THESE almost daily outpourings are, as has been mentioned, composed on a laptop. Or possibly a passing whim and a laptop.
The portable PC is far from a new invention, but it is a very useful tool for journalists and writers everywhere. So useful that the police can use powers under the Terrorism Act to seize a reporter’s laptop.
The Independent reports today that this has happened to the Newsnight reporter Secunder Kermani, who joined the BBC2 news show last year and specialises in reporting on British-born jihadis. Because of this work, officers obtained an order from a judge to confiscate his laptop.
Newsnight’s editor, the former Guardian journalist Ian Katz, is quoted as saying that while he would not seek to obstruct any police investigation, “we are concerned that the use of the Terrorism Act to obtain communication between journalists and sources will make it very difficult for reporters to cover this issue of critical public interest”.
A BBC spokesman added that the order concerned “communication between a Newsnight journalist and a man in Syria who had publicly identified himself as an IS member. The man had featured in Newsnight reports and was not a confidential source”.
What seems to have upset the security services is that Kermani makes contact with western-born Isis fighters and questions them online about their motivation.
Reporting is partly about understanding – or trying to understand, attempting to dig to the roots of a matter in search for the truth, or a truth or a reason. If we want to understand why people raised in the west are sometimes drawn into the dark corners inhabited by Isis, then we have to understand these people and their motivation. And this applies even if what they are doing seems abhorrent – or it applies especially if what they are doing seems abhorrent.

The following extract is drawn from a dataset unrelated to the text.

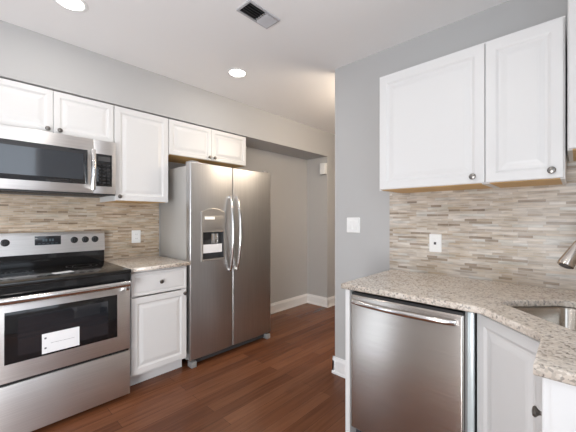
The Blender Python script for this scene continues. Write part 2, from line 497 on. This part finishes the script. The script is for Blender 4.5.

Sometimes reporters have to navigate difficult waters. And if the security services and police put the frighteners on journalists, if reporters feel cowed and threatened, this will have what the media lawyer Gavin Millar QC describes as a “chilling effect – I know material has not been published or broadcast because of anxiety to protect sources”.
There are accompanying concerns that police may use the same legislation to curb academics who research Islamic extremism. The International Centre for the Study of Radicalisation at Kings College in London is reported to have built a huge data base of western jihadists.
Journalists and academics who work in this area are investigating a deeply troubling aspect of modern life. In doing so they are doing us all a favour. The former security minister Dame Pauline Neville-Jones complained previously about one of Kermani’s Newsnight reports, arguing that it was possible to be informed about the views of western jihadists “without giving them access to mainstream media on a corporation that has a reputation to preserve”.
Is this partly a case of police and the security services protecting their patch? The suggestion seems to be that they feel it is their job to deal with the matters, and journalists should keep away. The difficulty with that lies in the different cultures. The security services, by their nature, want to keep everything secret, while a journalist wants to uncover.
Both have important roles, both have their roles to play. But we should be worried if the police start to get heavy-handed.
On the whole, Man On Ledge suspects that his laptop is safe from the security services. Most of what lies in the innards of this laptop has been put out on public view already.